The processes of strategic analysis have developed in recent decades on simple fundamentals:
– Understand your environment
– Assess your strengths and weaknesses
– Quantify the issues
– Choose the right positioning
But are these pillars sufficient? Are conventional approaches to strategic analysis still adapted to the world of energy?
Two evolutions of the energy systems seem important to me to answer to these questions.
First of all, the energy systems and offers are no longer defined in a sort of top-down logic by monopolistic energy providers. Rather, they emerge from the convergence, more or less organized, of two major types of initiatives: on the one hand, top-down initiatives still pushed by national actors and by state policies, notably influencing energy mix and centralized productions; on the other hand, bottom-up initiatives initiated by a host of actors and local authorities. It is now less certain for an energy company to have all the levers to deploy a chosen strategic scenario.
Then, the many evolutions, even disruptions of all kinds, affecting the energy market introduce an unprecedented level of uncertainty about what the environment and market conditions will be, about the positions that it will be possible and relevant to adopt.
As a result, it is now dangerous to define and deepen ONE strategy and ONE preferred scenario, based on the most probable evolutions or on a 20 years vision. I always ask my clients in this case: “and what happens if the environment evolves differently? “. Often, they answer me: “then, it will be very difficult for us”, very rarely: “we thought about it, the chosen scenario resists well in all cases” or “we will have to ajust our strategy but the decisions already made have no reason to be questioned “.
The strategy is not a Russian roulette game. The challenge is now to define several scenarios corresponding to major development options that the energy company will be able to draw from its analysis and knowledge of the environment. Each scenario is studied in an interdependent way to highlight, in particular, the decisions that need to be taken in the short term and to choose the most robust options in all the scenarios.
Energy systems and offers require profitable investments over very different periods, from a few months / years to a few decades. The strategic process of any energy company must enlighten long-term investment issues, reducing them to what is strictly necessary, and allow flexibility to decide, when they become useful, investments in the short term.
The strategy is now less a trajectory than a fair planning of the structuring decisions about the development and evolution of the organizations. As such, the visionary dimension of the strategy is waning. I have already spoken on the subject recently.

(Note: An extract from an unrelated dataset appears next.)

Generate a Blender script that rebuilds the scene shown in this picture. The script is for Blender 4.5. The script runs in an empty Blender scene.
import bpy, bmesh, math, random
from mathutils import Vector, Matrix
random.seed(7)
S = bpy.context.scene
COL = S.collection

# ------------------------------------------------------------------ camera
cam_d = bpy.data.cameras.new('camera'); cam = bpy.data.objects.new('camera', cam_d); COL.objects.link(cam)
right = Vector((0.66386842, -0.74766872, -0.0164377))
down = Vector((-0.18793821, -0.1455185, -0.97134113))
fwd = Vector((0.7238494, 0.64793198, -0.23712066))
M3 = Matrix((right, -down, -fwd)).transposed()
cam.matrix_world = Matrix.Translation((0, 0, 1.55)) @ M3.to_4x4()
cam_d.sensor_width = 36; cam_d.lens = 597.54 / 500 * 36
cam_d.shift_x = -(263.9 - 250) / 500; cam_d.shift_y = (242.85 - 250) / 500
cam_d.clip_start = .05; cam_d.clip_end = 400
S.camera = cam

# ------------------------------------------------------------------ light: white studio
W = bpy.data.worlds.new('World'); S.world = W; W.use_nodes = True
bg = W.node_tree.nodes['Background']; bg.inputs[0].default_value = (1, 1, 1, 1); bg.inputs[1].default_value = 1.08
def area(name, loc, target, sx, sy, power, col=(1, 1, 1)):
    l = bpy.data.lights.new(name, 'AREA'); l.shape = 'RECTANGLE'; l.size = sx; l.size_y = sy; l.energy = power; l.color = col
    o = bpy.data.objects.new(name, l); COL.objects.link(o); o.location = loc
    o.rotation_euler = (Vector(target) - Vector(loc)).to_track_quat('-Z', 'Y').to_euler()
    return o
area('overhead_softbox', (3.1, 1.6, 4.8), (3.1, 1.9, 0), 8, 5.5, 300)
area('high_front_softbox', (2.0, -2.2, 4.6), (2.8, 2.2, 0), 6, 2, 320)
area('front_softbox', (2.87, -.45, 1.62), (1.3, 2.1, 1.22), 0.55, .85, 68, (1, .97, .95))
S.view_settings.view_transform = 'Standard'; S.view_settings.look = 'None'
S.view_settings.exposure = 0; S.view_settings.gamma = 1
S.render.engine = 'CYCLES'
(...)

In addition, two qualities seem essential to me:
– To develop the greatest possible intimacy and empathy with the environment to capture all the signals to understand their current and future evolutions.
– To be able to give meaning to a company trajectory. The vision no longer concerns an objective to be attained, an imagined world in which an organization is projected: it must rather allow to glimpse a winning path. At every moment, on this trajectory, the energy company must give meaning to its action for the community, for individuals, for its customers and for its shareholders. If its objectives are not meaningful, they will have all the difficulties to be achieved.
The art of building business strategy has evolved, as has the art of war, which sometimes inspired it. Influencing forces, interactions and interdependencies are more numerous. While the environment of energy companies has never been so complex, uncertain and threatening, the strategic approaches of many of them do not evolve. The “business canevas” is often the most recent tool that has been adopted. The work of the teams is no longer guided and often confusion and vagueness are the consequence.
In my conferences and with my clients, I will continue tirelessly to promote more modern, meaningful and systemic approaches: the feedback I receive on this subject motivates me even more.